Whenever an elected official opposes the Unions, or even tries to make reasonable decisions about union issues these organizations make an effort to recall or impeach that person– just as the California Correctional Peace Officers Association did to Arnold Schwarzenegger when he said the state didn’t have the money to give the Prison Guards a raise.  They called him corrupt and intentionally withholding at the time.  Knowing what we know now about the financial state of California, its seems Arnold was merely doing the responsible thing by not giving them their raise.

They also contribute to the extreme polarization of the political parties by choosing to back the most liberal of candidates that have no regard for California’s financial solvency.  They have grown California’s government so much that we are now the most expensive state in the Union and cannot pay our bills even with the highest tax rates of any state in the country.

Their interests don’t stop with Union matters either.  In 2008 the California Teachers Association, the largest public employee union in California contributed over $1.2 million to the No on Proposition 8 Campaign.  Proposition 8 was about gay marriage– an issue that had nothing to do with education or benefits for educators.

Unions had a place in the United States when public employees (and private employees for that matter) were being abused, but those are atrocities of the past.  With the highly diversified and intrusive media and the rapid expansion of information sharing on the internet employers simply cannot get away with the same things they could 30 years ago.  The major effect these organizations have nowadays is to give non-union states and countries a competitive advantage over California.

5 Responses to “California's Unions Are A Major Contributor To The State's Problems”

  1. Dave says:

    Unions are a tricky subject anywhere. In Ottawa, the city is essentially being held hostage by the transit union who went on strike 36 days ago. Unions have become a business enterprise where they no longer fight for fair rights and wages for their workers, as per their early intent, but are instead fighting for the greedy interests of the career unionists. In the case of the Ottawa bus strike, the Union is demanding the right to schedule their own hours and holidays instead of the city, which of course no employee at any company anywhere gets.

  2. Igor says:

    While some of your concerns may be valid, you have spoken only of things that unions do in the public eye. In doing so you mentioned that there was a time that their existence was justified, namely, when worker rights did not exist. However, you neglected to consider the important role unions continue to play in protecting workers rights.

    Consider the role unions play in representing workers who are mistreated. The alternative is that workers would have to represent themselves against large and complicated government institutions and multimillion institutions. This would quickly erode the gains that workers have made throughout the years.

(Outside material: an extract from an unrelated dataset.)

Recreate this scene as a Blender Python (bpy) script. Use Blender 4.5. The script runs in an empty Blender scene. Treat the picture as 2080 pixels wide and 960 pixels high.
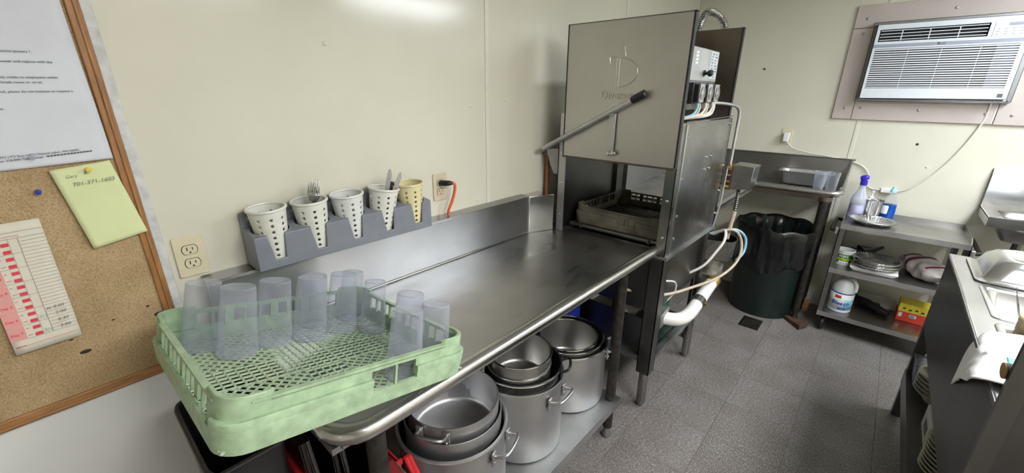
import bpy, math, random
from mathutils import Vector, Matrix, Euler
random.seed(7)
S = bpy.context.scene
COL = S.collection
PI = math.pi
# ------------------------------------------------------------------ camera
def cam_setup():
    yaw, p, r = (math.radians(v) for v in (41.6, 19.1, 0.55))
    f = Vector((math.cos(yaw)*math.cos(p), math.sin(yaw)*math.cos(p), -math.sin(p)))
    rt = Vector((math.sin(yaw), -math.cos(yaw), 0)); up = rt.cross(f)
    r2 = rt*math.cos(r)+up*math.sin(r); u2 = -rt*math.sin(r)+up*math.cos(r)
    m = Matrix((r2, u2, -f)).transposed().to_4x4(); m.translation = Vector((0, -1.376, 1.56))
    cd = bpy.data.cameras.new('camera'); cd.sensor_width = 36; cd.lens = 36*840/2080; cd.clip_start = .02
    c = bpy.data.objects.new('camera', cd); COL.objects.link(c); c.matrix_world = m; S.camera = c
cam_setup()
# ------------------------------------------------------------------ world and exposure
w = bpy.data.worlds.new('world'); S.world = w; w.use_nodes = True
w.node_tree.nodes['Background'].inputs[0].default_value = (.9, .93, 1, 1)
w.node_tree.nodes['Background'].inputs[1].default_value = .3
S.view_settings.view_transform = 'Standard'; S.view_settings.look = 'None'
S.view_settings.gamma = 1; S.view_settings.use_curve_mapping = False
S.view_settings.exposure = 0.0
LAMP_STRENGTH = 33.0
# ------------------------------------------------------------------ materials
def nodes(name):
    m = bpy.data.materials.new(name); m.use_nodes = True
    nt = m.node_tree; b = nt.nodes['Principled BSDF']
    return m, nt, b
def tex(nt, kind, scale, stretch=None, coord='Object', detail=4.0):
    tc = nt.nodes.new('ShaderNodeTexCoord'); src = tc.outputs[coord]
    if stretch:
        mp = nt.nodes.new('ShaderNodeMapping'); mp.inputs['Scale'].default_value = stretch
        nt.links.new(src, mp.inputs[0]); src = mp.outputs[0]
    t = nt.nodes.new('ShaderNodeTexNoise' if kind == 'noise' else 'ShaderNodeTexVoronoi')
    t.inputs['Scale'].default_value = scale
    if kind == 'noise': t.inputs['Detail'].default_value = detail
    nt.links.new(src, t.inputs['Vector'])
    return t
def ramp(nt, fac, stops):
    r = nt.nodes.new('ShaderNodeValToRGB'); e = r.color_ramp.elements
    while len(e) < len(stops): e.new(.5)
    for i, (p, c) in enumerate(stops):
        e[i].position = p; e[i].color = (*c, 1) if len(c) == 3 else c
    nt.links.new(fac, r.inputs[0]); return r
def bump(nt, b, fac, strength, dist=.002):
    bp = nt.nodes.new('ShaderNodeBump'); bp.inputs['Strength'].default_value = strength; bp.inputs['Distance'].default_value = dist
    nt.links.new(fac, bp.inputs['Height']); nt.links.new(bp.outputs[0], b.inputs['Normal'])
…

    When deciding where to cut budgets(both private and public) management tends to look at cutting worker’s salaries and benefits, while keeping their extravagant salaries intact. Unions help ensure that there is some fairness in these decisions. I would contend that if you look at the enormous difference in the amount executives and rank and file workers make, you would find that in this regard the role of unions remains crucial.

  3. cliff says:

    To Igor,

    While I do agree that executive salaries are enormous and they are overpaid, cutting their salaries is a drop in bucket compared to the salaries and benefits are the union members. You could cut executive salaries to zero and it would still not make a dent in the overall education budget or really any larger company or public sector budget.

  4. Jeff Schuitema says:

    Public Sector Unions must be banned. I know a lot of teachers and they are a useless lot who chose to be teacher to have summers off, work exactly 1/2 of a year (do the math) and get paid full-time with benefits. By the way a normal work year is 2000 hours and if you add up teacher time off they work 1000 hours.

  5. Jim Lane says:

    I agree that California Unions are a big problem and getting bigger. Is there any organizations that are attempting to counter this BS?